3D scene scripts
_ _ _ _ _ _ _
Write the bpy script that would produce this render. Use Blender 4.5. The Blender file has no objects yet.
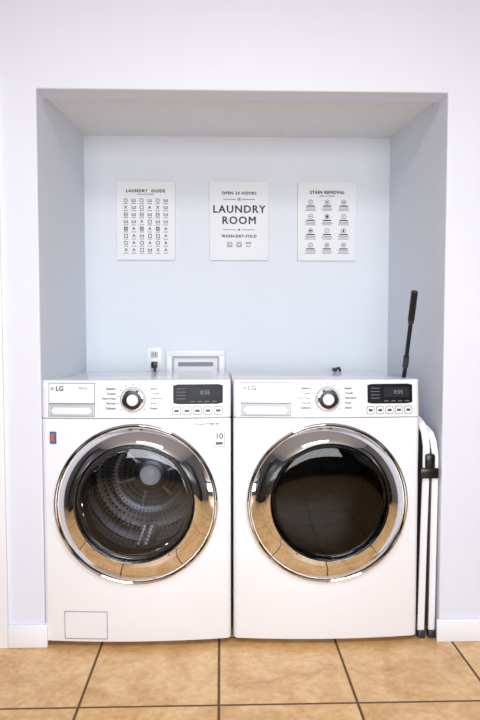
import bpy, bmesh, math, random
from mathutils import Vector, Matrix, Euler
random.seed(4)
S=bpy.context.scene
COL=S.collection
S.view_settings.view_transform='Standard'
def lin(c):
    return tuple(((x/255)/12.92 if x/255<=.04045 else (((x/255)+.055)/1.055)**2.4) for x in c)+(1,)
def mat(name,rgb,rough=.5,metal=0,coat=0,emit=None,noise=0,nscale=8,bump=0,bscale=60,spec=None):
    m=bpy.data.materials.new(name); m.use_nodes=True
    nt=m.node_tree; b=nt.nodes['Principled BSDF']
    b.inputs['Base Color'].default_value=lin(rgb); b.inputs['Roughness'].default_value=rough
    b.inputs['Metallic'].default_value=metal
    if spec is not None: b.inputs['Specular IOR Level'].default_value=spec
    if coat: b.inputs['Coat Weight'].default_value=coat
    tc=nt.nodes.new('ShaderNodeTexCoord')
    if noise:
        n=nt.nodes.new('ShaderNodeTexNoise'); n.inputs['Scale'].default_value=nscale; n.inputs['Detail'].default_value=4
        nt.links.new(tc.outputs['Object'],n.inputs['Vector'])
        r=nt.nodes.new('ShaderNodeMix'); r.data_type='RGBA'
        r.inputs[6].default_value=lin(tuple(max(0,x-noise) for x in rgb)); r.inputs[7].default_value=lin(tuple(min(255,x+noise) for x in rgb))
        nt.links.new(n.outputs['Fac'],r.inputs[0]); nt.links.new(r.outputs[2],b.inputs['Base Color'])
    if bump:
        n=nt.nodes.new('ShaderNodeTexNoise'); n.inputs['Scale'].default_value=bscale; n.inputs['Detail'].default_value=3
        nt.links.new(tc.outputs['Object'],n.inputs['Vector'])
        bp=nt.nodes.new('ShaderNodeBump'); bp.inputs['Strength'].default_value=bump; bp.inputs['Distance'].default_value=.004
        nt.links.new(n.outputs['Fac'],bp.inputs['Height']); nt.links.new(bp.outputs['Normal'],b.inputs['Normal'])
    return m
M={}
M['wall']=mat('wall_paint',(226,229,242),.6,noise=2,nscale=2,bump=.06,bscale=120)
M['alcove']=mat('alcove_paint',(224,229,238),.6,noise=2,nscale=2,bump=.06,bscale=120)
M['room']=mat('room_paint_grey',(124,122,122),.7,noise=2,nscale=2)
M['ceil']=mat('ceiling_texture',(232,232,232),.8,noise=7,nscale=90,bump=.7,bscale=90)
M['roomceil']=mat('room_ceiling_paint',(190,190,192),.8,noise=3,nscale=60)
M['trim']=mat('trim_paint',(240,241,248),.35,noise=1)
M['white']=mat('appliance_white',(241,243,249),.22,coat=.4,noise=1,nscale=1)
M['panel']=mat('panel_white',(236,237,243),.3,noise=1)
M['lgrey']=mat('light_grey_plastic',(190,192,200),.4,noise=2)
M['seam']=mat('seam_grey',(140,142,150),.5,noise=2)
M['shade']=mat('pocket_grey',(176,178,188),.45,noise=2)
M['dgrey']=mat('dark_grey_plastic',(50,51,56),.4,noise=3)
M['gasket']=mat('gasket_rubber',(40,41,45),.5,noise=3)
M['black']=mat('black_plastic',(10,10,12),.3,noise=2)
M['chrome']=mat('chrome',(232,233,236),.03,1.0,noise=1)
M['steel']=mat('brushed_steel',(140,142,148),.25,1.0,noise=4)
M['ink']=mat('ink',(20,20,24),.6,noise=2)
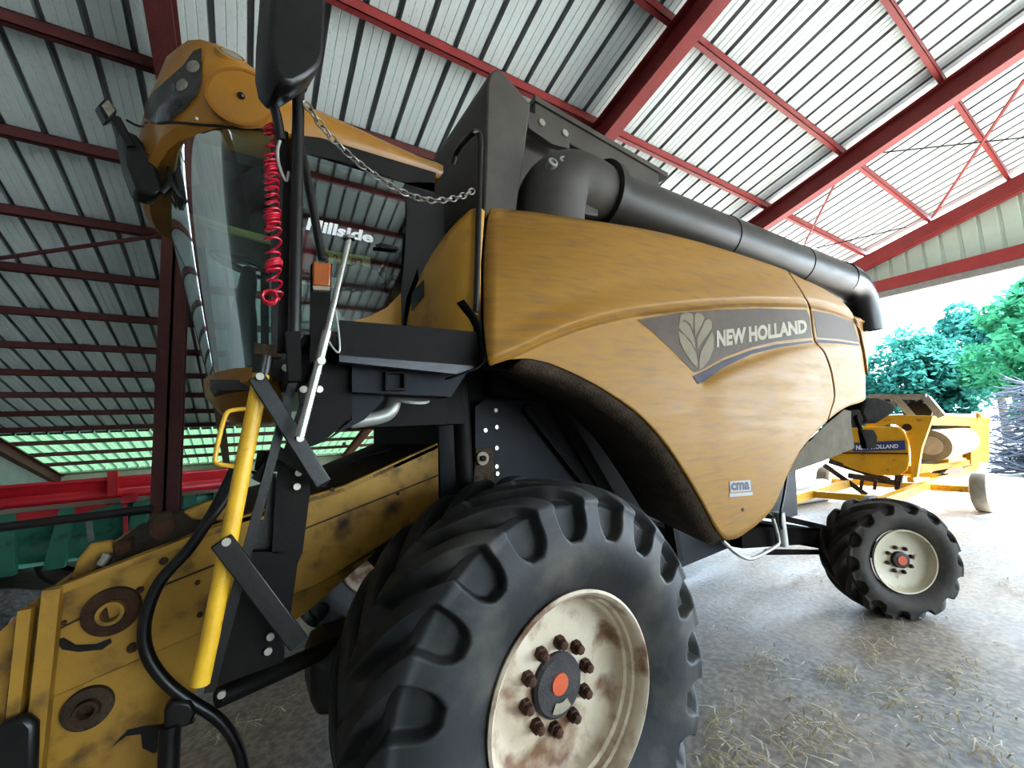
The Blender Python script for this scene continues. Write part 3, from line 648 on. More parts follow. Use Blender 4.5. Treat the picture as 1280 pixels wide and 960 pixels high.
# elbow gearbox rising out of the tank
el = at(690, 250, y=2.06)
mb = MB().tube([Vector((el.x-.02, 2.10, 2.95)), Vector((el.x-.02, 2.10, 3.30)), Vector((el.x+.0, 2.08, f0.z-.10)), Vector((el.x+.13, 2.05, f0.z+.03)), Vector((f0.x-.16, TY, f0.z+.015)), f0], [.26, .26, .265, .25, .215, .205], 28, smoothpts=2)
mb.build('tube_elbow', M['grey'], ut)
for x in (-.045, .045):
    MB().lathe([(-.05, .034), (.0, .034), (.004, .020), (-.012, .016), (-.012, .001)], at(699, 201, y=1.875)+Vector((x*1.1, 0, x*.5)), (-.15, -1, .25), 20).build('inspection_cap', M['galv'], ut)
MB().pxprism([(709, 232), (732, 225), (748, 262), (748, 270), (706, 264)], 1.93, .05).build('elbow_bracket', M['grey'], CH, bevel=.008)
MB().pxprism([(659, 138), (700, 156), (712, 165), (712, 186), (690, 180), (661, 160)], 2.34, .05).build('tank_cover_plate', M['grey'], CH)
q0 = at(663, 146, y=2.5); q1 = at(818, 228, y=2.5)
MB().bar(q0, q1, .12, .24).build('tank_cover_rail', M['grey'], CH, bevel=.01)
MB().bar(q0+Vector((.0, .02, .11)), q1+Vector((.12, .02, .07)), .20, .05).build('tank_cover_rail', M['grey'], CH)
MB().prism([(1.5, 2.5, 3.0), (1.5, 2.5, q0.z-.05), (q1.x, 2.5, q1.z-.05), (5.2, 2.5, 3.1)], (0, 1.5, 0)).build('grain_tank', M['grey'], CH)
for x, y in ((677, 154), (706, 167)): MB().disc(at(x, y, y=2.34), (0, -1, 0), .03, .012, 14).build('cover_bolt', M['bolt'], CH)
MB().box((at(915, 306, y=1.85).x-.06, 1.80, 3.22), (at(915, 306, y=1.85).x+.06, 1.86, 3.30)).build('tube_rest', M['galv'], CH)

# ---- cab
CY = 3.25
def outline(n=72, near=2.33, xr=1.02, xf=-.55, rc=.62):
    """plan outline, counter-clockwise from the near rear corner: flat sides, bulging front"""
    P = []
    hw = CY-near
    for i in range(13): P.append((xr-(xr-.15)*i/12, near))
    for i in range(1, 24):
        t = i/24; a = PI*t
        P.append((.15-(.15-xf)*math.sin(a)**.72, CY-hw*math.cos(a)))
    for i in range(13): P.append((.15+(xr-.15)*i/12, 2*CY-near))
    for i in range(1, 8): P.append((xr+.03*math.sin(PI*i/8), 2*CY-near-2*hw*i/8))
    return P
OUT = outline()
def cab_roof():
    mb = MB(); lev = [(0.0, .955), (.05, 1.0), (.25, 1.03), (.50, 1.03), (.70, .99), (.84, .93), (.94, .82), (.985, .55), (1.0, .2)]
    vs = []; n = len(OUT)
    for q, s in lev:
        for x, y in OUT:
            fr = 1-sstep(-.40, .30, x); X = .2+(x-.2)*s; Y = CY+(y-CY)*s; a = abs(y-CY)/.92
            zb = 3.63 - .06*fr - .16*fr*max(0, 1-(a/.75)**2)           # lower edge droops at the middle of the front
            zt = 3.93 + fr*(.36 - .36*max(0, 1-(a/.72)**2)*sstep(.0, .45, -x)) - .12*sstep(.2, 1.0, x)
            vs.append((X, Y, zb+(zt-zb)*q))
    m = len(lev)
    fs = [(j*n+i, j*n+(i+1) % n, (j+1)*n+(i+1) % n, (j+1)*n+i) for j in range(m-1) for i in range(n)]
    return mb.add(vs, fs+[tuple(range((m-1)*n, m*n)), tuple(range(n-1, -1, -1))], True)
cab = sub_empty('cab', (.3, CY, 2.3), CH)
rf = cab_roof(); RB = rf.bvh(); rf.build('cab_roof', M['yellow_roof'], cab)
def on_roof(px, py, off=.006):
    d = ray(px, py).normalized(); h = RB.ray_cast(CAM, d)
    if h[0] is None:
        h = RB.find_nearest(CAM+d*3.1); 
    nn = h[1] if h[1].dot(d) < 0 else -h[1]
    return h[0]+nn*off, nn
drape([(253, 62), (243, 66), (230, 84), (212, 100), (194, 116), (184, 132), (183, 148), (196, 155), (214, 152), (232, 138), (246, 122), (253, 104), (254, 82)], lambda x, y: on_roof(x, y, .008)[0], 7).build('roof_visor', M['smoke'], cab, label='smoked black lamp visor')
def lamp(px, py, rx, ring, off=.02):
    p, nn = on_roof(px, py, off)
    if ring: MB().lathe([(-.03, rx*1.5), (-.004, rx*1.4), (.000, rx*1.15), (-.012, rx)], p, nn, 28).build('lamp_bezel', M['yellow_roof'], cab)
    MB().lathe([(-.02, rx), (.0, rx*.98), (.004, rx*.6), (.005, .001)], p, nn, 28).build('work_lamp', M['lens'], cab, label='round frosted lamp')
lamp(289, 69, .050, True, .008); lamp(243, 85, .034, False, .011); lamp(229, 108, .034, False, .011)
p, nn = on_roof(302, 121, .002)
MB().lathe([(-.02, .160), (.003, .158), (.004, .142), (-.03, .138)], p, nn, 40).build('roof_recess_rim', M['roof_recess'], cab)
MB().lathe([(.001, .142), (.006, .10), (.002, .05), (.001, .001)], p, nn, 40).build('roof_recess', M['yellow_roof'], cab, label='round recessed disc')
MB().ball(p+nn*.004, .018).build('recess_knob', M['plastic'], cab)
p, nn = on_roof(247, 149); MB().ball(p, .008, 8).build('marker_bead', M['white'], cab)

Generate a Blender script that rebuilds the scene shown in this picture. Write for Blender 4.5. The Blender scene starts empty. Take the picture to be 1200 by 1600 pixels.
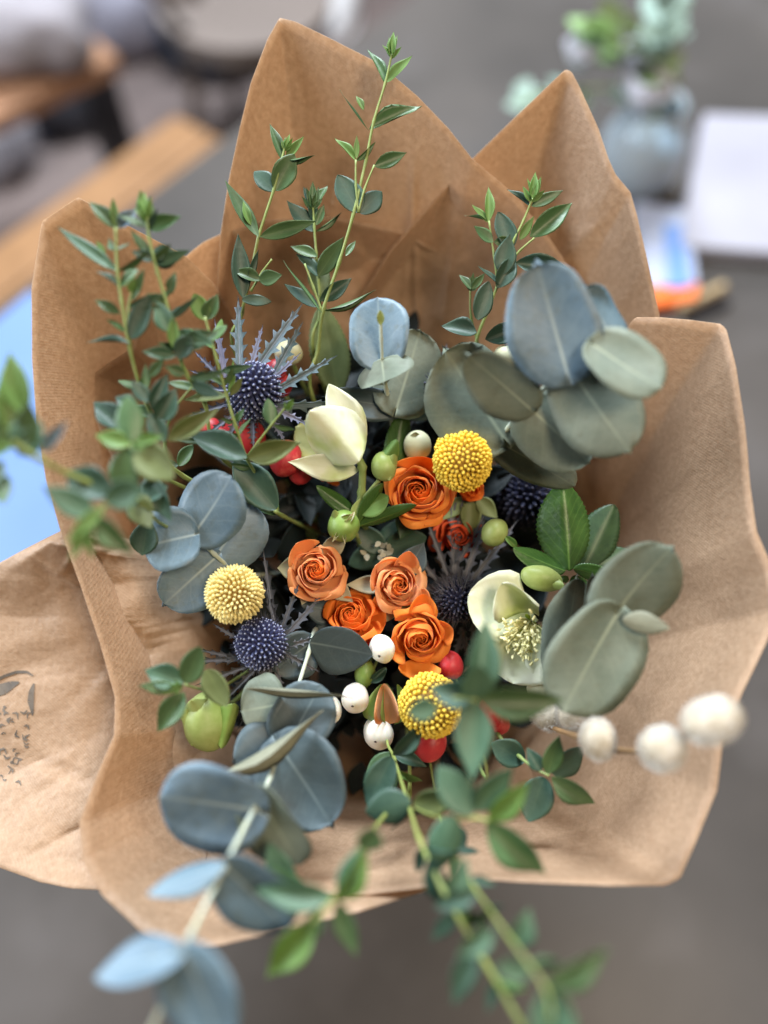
import bpy, bmesh, math, random
from mathutils import Vector, Matrix, noise
from mathutils.bvhtree import BVHTree
from math import sin, cos, pi, radians, sqrt

random.seed(7)
sc = bpy.context.scene
COL = sc.collection

# ------------------------------------------------------------------ camera
TABLE_H = 0.75
CAM = Vector((0, 0, TABLE_H + 0.80))
PITCH = 62.0
cam_data = bpy.data.cameras.new("camera")
cam = bpy.data.objects.new("camera", cam_data)
COL.objects.link(cam)
cam.location = CAM
cam.rotation_euler = (radians(90 - PITCH), 0, 0)
cam_data.sensor_fit = 'VERTICAL'
cam_data.sensor_height = 34.6
cam_data.lens = 26
cam_data.clip_start = 0.01
cam_data.clip_end = 60
cam_data.dof.use_dof = True
cam_data.dof.focus_distance = 0.43
cam_data.dof.aperture_fstop = 1.35
sc.camera = cam

# ------------------------------------------------------------------ world and lamps
world = bpy.data.worlds.new("World")
sc.world = world
world.use_nodes = True
bg = world.node_tree.nodes['Background']
bg.inputs['Color'].default_value = (0.95, 0.90, 0.86, 1)
bg.inputs['Strength'].default_value = 0.045

def area(name, loc, target, sx, sy, power, color):
    l = bpy.data.lights.new(name, 'AREA')
    l.shape = 'RECTANGLE'; l.size = sx; l.size_y = sy; l.energy = power; l.color = color
    o = bpy.data.objects.new(name, l); COL.objects.link(o)
    o.location = loc
    d = Vector(target) - Vector(loc)
    o.rotation_euler = d.to_track_quat('-Z', 'Y').to_euler()
    return o
area('window_light', (-0.1, 2.3, 3.3), (0, 0.3, 1.0), 1.3, 0.9, 208, (0.82, 0.905, 1.0))
area('side_window_light', (-2.1, 0.5, 2.0), (0, 0.3, 1.0), 1.4, 1.3, 70, (0.84, 0.91, 1.0))
area('ceiling_light', (0.75, -0.35, 3.0), (0, 0.3, 1.0), 0.6, 0.6, 28, (1.0, 0.80, 0.58))

sc.view_settings.view_transform = 'Standard'
sc.view_settings.look = 'None'
sc.view_settings.exposure = 0.3
sc.view_settings.gamma = 1.0
sc.cycles.use_denoising = True
sc.cycles.max_bounces = 8
sc.cycles.transparent_max_bounces = 12
sc.cycles.caustics_reflective = False
sc.cycles.caustics_refractive = False

# ------------------------------------------------------------------ layout helpers
ROT = cam.rotation_euler.to_matrix()
R = ROT @ Vector((1, 0, 0)); U = ROT @ Vector((0, 1, 0)); F = ROT @ Vector((0, 0, 1))
FPX = 26 / 34.6 * 1600

def P(px, py, z):
    """a point of the place seen in direction (px,py) of the 1200x1600 photo, z metres deep"""
    return CAM + R * ((px - 600) * z / FPX) + U * ((800 - py) * z / FPX) - F * z

def G(px, py, h):
    """point on the horizontal plane at height h"""
    d = R * ((px - 600) / FPX) + U * ((800 - py) / FPX) - F
    return CAM + d * ((h - CAM.z) / d.z)

def V(dx, dy, dz=0):
    return R * dx + U * dy + F * dz

NECK = P(625, 905, 0.665)

# ------------------------------------------------------------------ materials
MATS = {}
def new_mat(name):
    m = bpy.data.materials.new(name); m.use_nodes = True
    nt = m.node_tree
    for n in list(nt.nodes): nt.nodes.remove(n)
    MATS[name] = m
    return m, nt

def N(nt, t, **kw):
    n = nt.nodes.new(t)
    for k, v in kw.items():
        if k in n.inputs.keys(): n.inputs[k].default_value = v
        else: setattr(n, k, v)
    return n

def L(nt, a, b): nt.links.new(a, b)

def c4(c): return (c[0], c[1], c[2], 1)

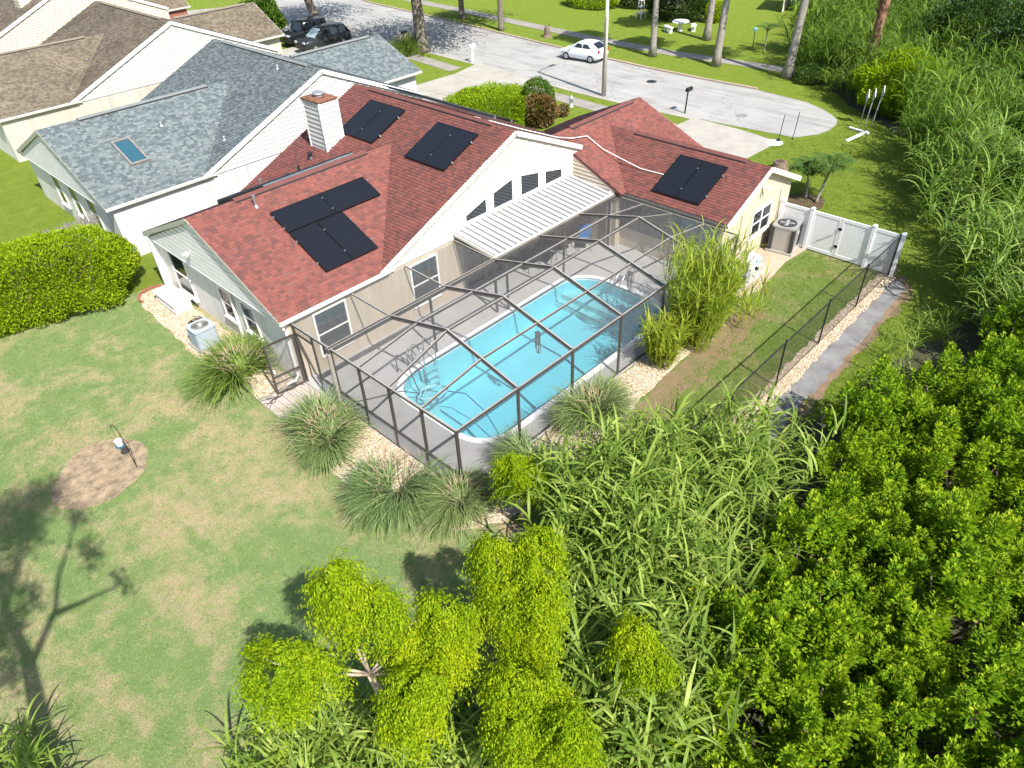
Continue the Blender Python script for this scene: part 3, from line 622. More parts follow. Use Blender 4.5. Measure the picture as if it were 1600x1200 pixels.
    # far gable of the main block
    tri2 = [(xe+0.3, zt), (xr_end, zt), (xr_end, zr-0.14), (RX, rzm-0.14), (xe+0.3, ez)]
    MB().extr([(a, Ymain1-0.2, z) for a, z in tri2], (0, -0.12, 0)).build('gable_wall', wallm, h)
    # garage end gable
    gg = [((gey0 if not wing else ye)+0.3, gez-0.14), (gey1-0.3, gez-0.14), (gy, gz-0.15)]
    MB().extr([(gx1-0.3, a, z) for a, z in gg], (-0.1, 0, 0)).build('gable_wall', wallm, h)
    for ya in ((gey0 if not wing else ye), gey1): board(h, (gx1-0.02, ya, gez-0.085), (gx1-0.02, gy, gz-0.085), 0.05, 0.17, trimm, 'rake_board')
    # gutters
    gutter(h, (X0, Y0+0.01, ez-0.01), (xe+0.35, Y0+0.01, ez-0.01), 'gutter_white', (0, -1, 0))
    board(h, (X0+0.05, Y0+0.06, ez-0.13), (xe+0.6, Y0+0.06, ez-0.13), 0.13, 0.05, trimm, 'fascia')
    if not wing:
        gutter(h, (gx0+3, gey0+0.01, gez-0.01), (gx1, gey0+0.01, gez-0.01), 'gutter_white', (0, -1, 0))
        board(h, (gx0+3, gey0+0.08, gez-0.12), (gx1-0.05, gey0+0.08, gez-0.12), 0.16, 0.05, trimm, 'fascia')
    ridge_vent(h, (X0+1.9, yr, rz), (xm-1.4, yr, rz), edge, kl)
    ridge_vent(h, (RX, Y0+1.2, rzm), (RX, Ymain1-1.2, rzm), edge, km)
    ridge_vent(h, (gx0+1.2, gy, gz), (gx1-0.8, gy, gz), edge, kg)
    return h, dict(xe=xe, xm=xm, yr=yr, kl=kl, zr=zr, zt=zt, gy0=gy0, ye=(ye if wing else None), ym=(ym if wing else None), kg=kg)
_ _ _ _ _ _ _
** What to work on **
For the material above, give again only the lines starting at the line that contains "Generate a Blender" and ending at the line that contains "(1.0, 0.80, 0.58))". Pictures do not belong in the copy.

** Task solution **
Generate a Blender script that rebuilds the scene shown in this picture. Write for Blender 4.5. The Blender scene starts empty. Take the picture to be 1200 by 1600 pixels.
import bpy, bmesh, math, random
from mathutils import Vector, Matrix, noise
from mathutils.bvhtree import BVHTree
from math import sin, cos, pi, radians, sqrt

random.seed(7)
sc = bpy.context.scene
COL = sc.collection

# ------------------------------------------------------------------ camera
TABLE_H = 0.75
CAM = Vector((0, 0, TABLE_H + 0.80))
PITCH = 62.0
cam_data = bpy.data.cameras.new("camera")
cam = bpy.data.objects.new("camera", cam_data)
COL.objects.link(cam)
cam.location = CAM
cam.rotation_euler = (radians(90 - PITCH), 0, 0)
cam_data.sensor_fit = 'VERTICAL'
cam_data.sensor_height = 34.6
cam_data.lens = 26
cam_data.clip_start = 0.01
cam_data.clip_end = 60
cam_data.dof.use_dof = True
cam_data.dof.focus_distance = 0.43
cam_data.dof.aperture_fstop = 1.35
sc.camera = cam

# ------------------------------------------------------------------ world and lamps
world = bpy.data.worlds.new("World")
sc.world = world
world.use_nodes = True
bg = world.node_tree.nodes['Background']
bg.inputs['Color'].default_value = (0.95, 0.90, 0.86, 1)
bg.inputs['Strength'].default_value = 0.045

def area(name, loc, target, sx, sy, power, color):
    l = bpy.data.lights.new(name, 'AREA')
    l.shape = 'RECTANGLE'; l.size = sx; l.size_y = sy; l.energy = power; l.color = color
    o = bpy.data.objects.new(name, l); COL.objects.link(o)
    o.location = loc
    d = Vector(target) - Vector(loc)
    o.rotation_euler = d.to_track_quat('-Z', 'Y').to_euler()
    return o
area('window_light', (-0.1, 2.3, 3.3), (0, 0.3, 1.0), 1.3, 0.9, 208, (0.82, 0.905, 1.0))
area('side_window_light', (-2.1, 0.5, 2.0), (0, 0.3, 1.0), 1.4, 1.3, 70, (0.84, 0.91, 1.0))
area('ceiling_light', (0.75, -0.35, 3.0), (0, 0.3, 1.0), 0.6, 0.6, 28, (1.0, 0.80, 0.58))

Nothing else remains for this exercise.